Mr Ban said: "I believe that the leaders of the new Libya are indeed committed to building a society based on the respect for human rights."

"Achieving this requires the earliest possible action, however difficult the circumstances, to end arbitrary detention and prevent abuses and discrimination, against third country nationals as well as against any group of Libya's own citizens," he added.

Enormous challenges

The UN's Libya envoy Ian Martin welcomed last week's appointment of an interim government in Tripoli.

"It is indicative of the difference from the attitudes of past regime that there is no denial that human rights are being violated and in most cases international organisations are granted access to detainees," Mr Martin told the BBC.
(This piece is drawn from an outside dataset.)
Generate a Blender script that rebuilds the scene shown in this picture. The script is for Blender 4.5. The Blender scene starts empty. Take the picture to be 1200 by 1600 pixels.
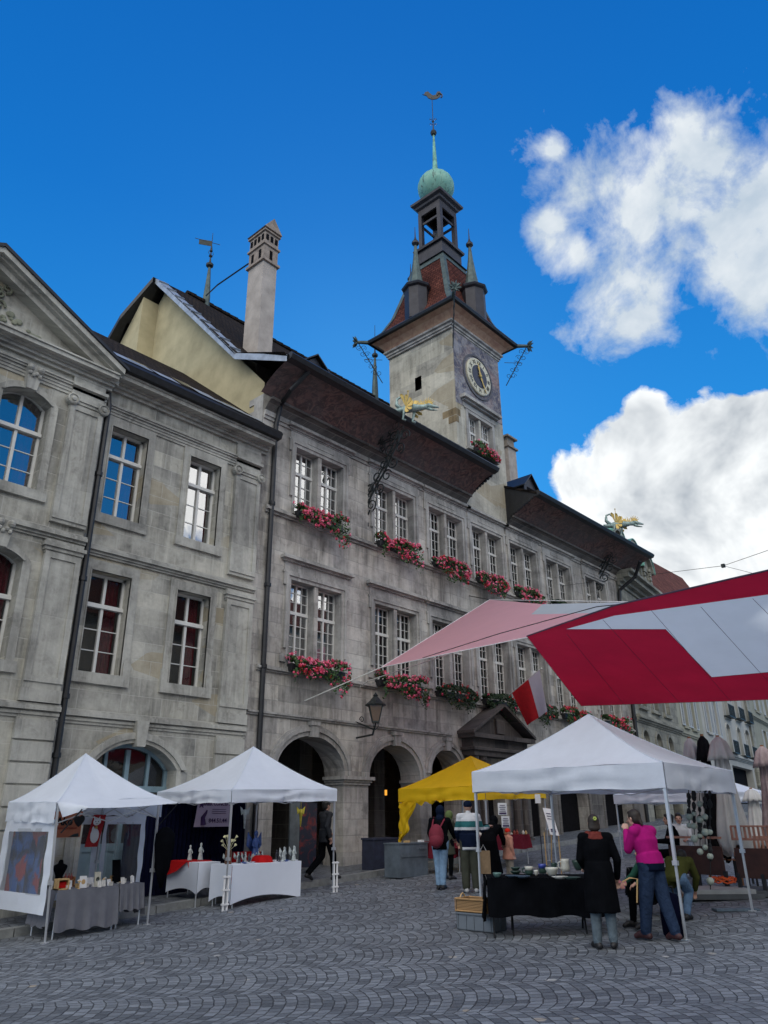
import bpy, math, random
import numpy as np
from mathutils import Vector, Matrix, noise
random.seed(7)
C = bpy.context.scene.collection
R = math.radians
# ------------------------------------------------------------------ camera frame and measuring helpers
F_, PIT, ROL, AZ, CH = 1178.0, .38839, -.00834, .73221, 1.5
_fh = Vector((math.cos(AZ), math.sin(AZ), 0)); _rh = Vector((math.sin(AZ), -math.cos(AZ), 0)); _z = Vector((0, 0, 1))
FWD = _fh*math.cos(PIT)+_z*math.sin(PIT); _u0 = -_fh*math.sin(PIT)+_z*math.cos(PIT)
RT = _rh*math.cos(ROL)+_u0*math.sin(ROL); UP = -_rh*math.sin(ROL)+_u0*math.cos(ROL)
CAM = Vector((0, 0, CH))
def ray(x, y): return FWD+RT*((x-600)/F_)-UP*((y-800)/F_)
def onY(x, y, Y): d = ray(x, y); return CAM+d*(Y/d.y)
def onX(x, y, X): d = ray(x, y); return CAM+d*(X/d.x)
def onD(x, y, D): d = ray(x, y); return CAM+d*(D/math.hypot(d.x, d.y))
def onZ(x, y, Z): d = ray(x, y); return CAM+d*((Z-CH)/d.z)
def gz(X):                                   # the square climbs gently along the facades
    t = min(max(X, 1.0), 60.0); return .05*(t-12)
def onG(x, y, off=0):
    d = ray(x, y); t = (CH+.6-off)/(.05*d.x-d.z); return CAM+d*t
K = 1.05                                     # the buildings stand a little farther than first measured
def k(p): return (p[0]*K, p[1]*K, CH+(p[2]-CH)*K)
# ------------------------------------------------------------------ node helpers
def nmat(name):
    m = bpy.data.materials.new(name); m.use_nodes = True
    nt = m.node_tree; b = nt.nodes['Principled BSDF']; return m, nt, b
def N(nt, t, **kw):
    n = nt.nodes.new(t)
    for a, v in kw.items():
        if a.startswith('i_'):
            key = a[2:]; key = int(key) if key.isdigit() else key.replace('_', ' ')
            n.inputs[key].default_value = v
        else: setattr(n, a, v)
    return n
def mth(nt, op, a, b=None, c=None, clamp=False):
    n = nt.nodes.new('ShaderNodeMath'); n.operation = op; n.use_clamp = clamp
    for i, v in enumerate((a, b, c)):
        if v is None: continue
        if isinstance(v, (int, float)): n.inputs[i].default_value = v
        else: nt.links.new(v, n.inputs[i])
    return n.outputs[0]
def mix(nt, fac, a, b, mode='MIX'):
    n = nt.nodes.new('ShaderNodeMix'); n.data_type = 'RGBA'; n.blend_type = mode
    for i, v in ((0, fac), (6, a), (7, b)):
        if isinstance(v, (int, float)): n.inputs[i].default_value = v
        elif isinstance(v, tuple): n.inputs[i].default_value = v if len(v) == 4 else v+(1,)
        else: nt.links.new(v, n.inputs[i])
    return n.outputs[2]
def ramp(nt, fac, p0, p1, c0=(0, 0, 0, 1), c1=(1, 1, 1, 1)):
    n = nt.nodes.new('ShaderNodeValToRGB'); nt.links.new(fac, n.inputs[0])
    n.color_ramp.elements[0].position = p0; n.color_ramp.elements[1].position = p1
    n.color_ramp.elements[0].color = c0; n.color_ramp.elements[1].color = c1; return n.outputs[0]
def noise_(nt, vec, scale, detail=5, rough=.6, dist=0):
    n = N(nt, 'ShaderNodeTexNoise'); n.inputs['Scale'].default_value = scale; n.inputs['Detail'].default_value = detail
    n.inputs['Roughness'].default_value = rough; n.inputs['Distortion'].default_value = dist
    nt.links.new(vec, n.inputs['Vector']); return n.outputs[0]
def mapp(nt, vec, scale=(1, 1, 1), rot=(0, 0, 0), loc=(0, 0, 0)):
    n = N(nt, 'ShaderNodeMapping'); n.inputs['Scale'].default_value = scale; n.inputs['Rotation'].default_value = rot
    n.inputs['Location'].default_value = loc; nt.links.new(vec, n.inputs[0]); return n.outputs[0]
def coord(nt): return N(nt, 'ShaderNodeTexCoord').outputs['Object']
def bump(nt, b, h, s=.3, d=.02):
    n = N(nt, 'ShaderNodeBump'); n.inputs['Strength'].default_value = s; n.inputs['Distance'].default_value = d
    nt.links.new(h, n.inputs['Height']); nt.links.new(n.outputs[0], b.inputs['Normal'])
MATS = {}
def plain(name, col, rough=.7, metal=0, var=.25, scale=6, bmp=0, transl=0):
    if name in MATS: return MATS[name]
    m, nt, b = nmat(name); v = coord(nt)
    n = noise_(nt, v, scale, 6)
    c = mix(nt, ramp(nt, n, .3, .7), tuple(x*(1-var) for x in col), tuple(min(1, x*(1+var)) for x in col))
    nt.links.new(c, b.inputs['Base Color']); b.inputs['Roughness'].default_value = rough; b.inputs['Metallic'].default_value = metal
    if bmp: bump(nt, b, n, bmp, .02)
    if rough >= .85:
        b.inputs['Specular IOR Level'].default_value = .03
        if not bmp and scale >= 8: bump(nt, b, noise_(nt, v, scale*.9, 3, .5, 1.2), .6, .03)
    if transl:
        t = N(nt, 'ShaderNodeBsdfTranslucent'); nt.links.new(c, t.inputs[0])
        ms = N(nt, 'ShaderNodeMixShader'); ms.inputs[0].default_value = transl
        nt.links.new(b.outputs[0], ms.inputs[1]); nt.links.new(t.outputs[0], ms.inputs[2])
        nt.links.new(ms.outputs[0], nt.nodes['Material Output'].inputs[0])
    MATS[name] = m; return m
def stone(name, c1, c2, bw=.85, bh=.42, joint=(.30, .28, .24), jfac=.5, stain=.6, patch=None, mort=.012):
    m, nt, b = nmat(name); v = coord(nt)
    sp = N(nt, 'ShaderNodeSeparateXYZ'); nt.links.new(v, sp.inputs[0])
    u = mth(nt, 'ADD', sp.outputs[0], sp.outputs[1])
    cb = N(nt, 'ShaderNodeCombineXYZ'); nt.links.new(u, cb.inputs[0]); nt.links.new(sp.outputs[2], cb.inputs[1])
    uv = cb.outputs[0]
    br = N(nt, 'ShaderNodeTexBrick'); br.offset = .42; br.squash = .7; br.squash_frequency = 3
    br.inputs['Scale'].default_value = 1; br.inputs['Brick Width'].default_value = bw; br.inputs['Row Height'].default_value = bh
    br.inputs['Mortar Size'].default_value = mort; br.inputs['Mortar Smooth'].default_value = .3; br.inputs['Bias'].default_value = 0
    br.inputs[1].default_value = c1+(1,); br.inputs[2].default_value = c2+(1,); br.inputs[3].default_value = tuple((a+b_)/2*(1-jfac)+j*jfac for a, b_, j in zip(c1, c2, joint))+(1,)
    nt.links.new(uv, br.inputs[0])
    big = noise_(nt, uv, .55, 5, .65)
    streak = noise_(nt, mapp(nt, uv, (2.6, .28, 1)), 1.4, 8, .68, .4)
    fine = noise_(nt, uv, 9, 10, .72)
    blot = noise_(nt, uv, 2.3, 8, .7, .6)
    dk = tuple(x*(1-stain) for x in c1)
    c = mix(nt, ramp(nt, streak, .44, .70), br.outputs[0], dk, 'MIX')
    lst = noise_(nt, mapp(nt, uv, (5.5, .22, 1), loc=(3.1, 0, 0)), 1.3, 7, .6, .2)
    c = mix(nt, mth(nt, 'MULTIPLY', ramp(nt, lst, .56, .70), .5), c, tuple(min(1, x*1.5) for x in c2))
    c = mix(nt, mth(nt, 'MULTIPLY', ramp(nt, blot, .53, .66), .5), c, tuple(x*.36 for x in c1))
    vb_ = N(nt, 'ShaderNodeTexBrick'); vb_.offset = .42; vb_.squash = .7; vb_.squash_frequency = 3; vb_.inputs['Scale'].default_value = 1; vb_.inputs['Brick Width'].default_value = bw; vb_.inputs['Row Height'].default_value = bh; vb_.inputs['Mortar Size'].default_value = 0; vb_.inputs[1].default_value = (.62, .62, .64, 1); vb_.inputs[2].default_value = (1.22, 1.2, 1.16, 1); nt.links.new(mapp(nt, uv, loc=(bw*2*37, 0, 0)), vb_.inputs[0])
    c = mix(nt, .75, c, vb_.outputs[0], 'MULTIPLY')
    c = mix(nt, mth(nt, 'MULTIPLY', ramp(nt, big, .45, .62), .55), c, tuple(min(1, x*1.45) for x in c2))
    c = mix(nt, .55, c, ramp(nt, fine, .25, .75, (.62, .62, .62, 1), (1.08, 1.08, 1.08, 1)), 'MULTIPLY')
    if patch:
        pn = N(nt, 'ShaderNodeTexVoronoi'); pn.inputs['Scale'].default_value = 1; nt.links.new(mapp(nt, uv, (1/bw/1.4, 1/bh/1.1, 1)), pn.inputs[0])
        sr = N(nt, 'ShaderNodeSeparateColor'); nt.links.new(pn.outputs['Color'], sr.inputs[0])
        c = mix(nt, mth(nt, 'MULTIPLY', ramp(nt, sr.outputs[0], .84, .86), .5), c, patch)
    c = mix(nt, mth(nt, 'MULTIPLY', br.outputs[1], .55), c, br.inputs[3].default_value[:])
    nt.links.new(c, b.inputs['Base Color']); b.inputs['Roughness'].default_value = .9
    h = mth(nt, 'SUBTRACT', mth(nt, 'MULTIPLY', fine, .5), mth(nt, 'MULTIPLY', br.outputs[1], .8))
    bump(nt, b, h, .5, .02); MATS[name] = m; return m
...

"The new minister of the interior told me he welcomed public criticism as strengthening his hand in tackling the issues," Mr Martin added.

Mr Martin told the Security Council the interim government faces enormous challenges, which include:

  • disarming and integrating revolutionary fighters who have now taken over law and order functions in the absence of a police force
  • securing weapons stockpiles and stopping the proliferation of arms
  • building from scratch an electoral system able to hold elections by June.

Libya's new government was put together by interim Prime Minister, Abdurrahim al-Keib, who was elected by the National Transitional Council (NTC) in October.

Image caption Colonel Gaddafi's son Saif al-Islam is being held in Libya awaiting trial for alleged war crimes

The NTC is a coalition of rival factions that came together to end Col Gaddafi's 42-year rule, and the line-up in Mr Keib's government is aimed at soothing tensions between those factions.

The government is tasked with drafting a constitution and holding democratic elections by next June. In order to do that, they must successfully centralise Libya's political and military powers, the BBC's Rana Jawad in Tripoli said.

Col Gaddafi was killed on 20 October in his birthplace Sirte - virtually his last stronghold at the end of a nine-month insurgency that began in the eastern town of Benghazi and eventually swept across the rest of the country.

The deceased leader's son Saif al-Islam was captured on 19 November near the southern town of Obari.

The International Criminal Court - which indicted him for alleged war crimes during the conflict - has accepted he can be tried on Libyan soil rather than at The Hague.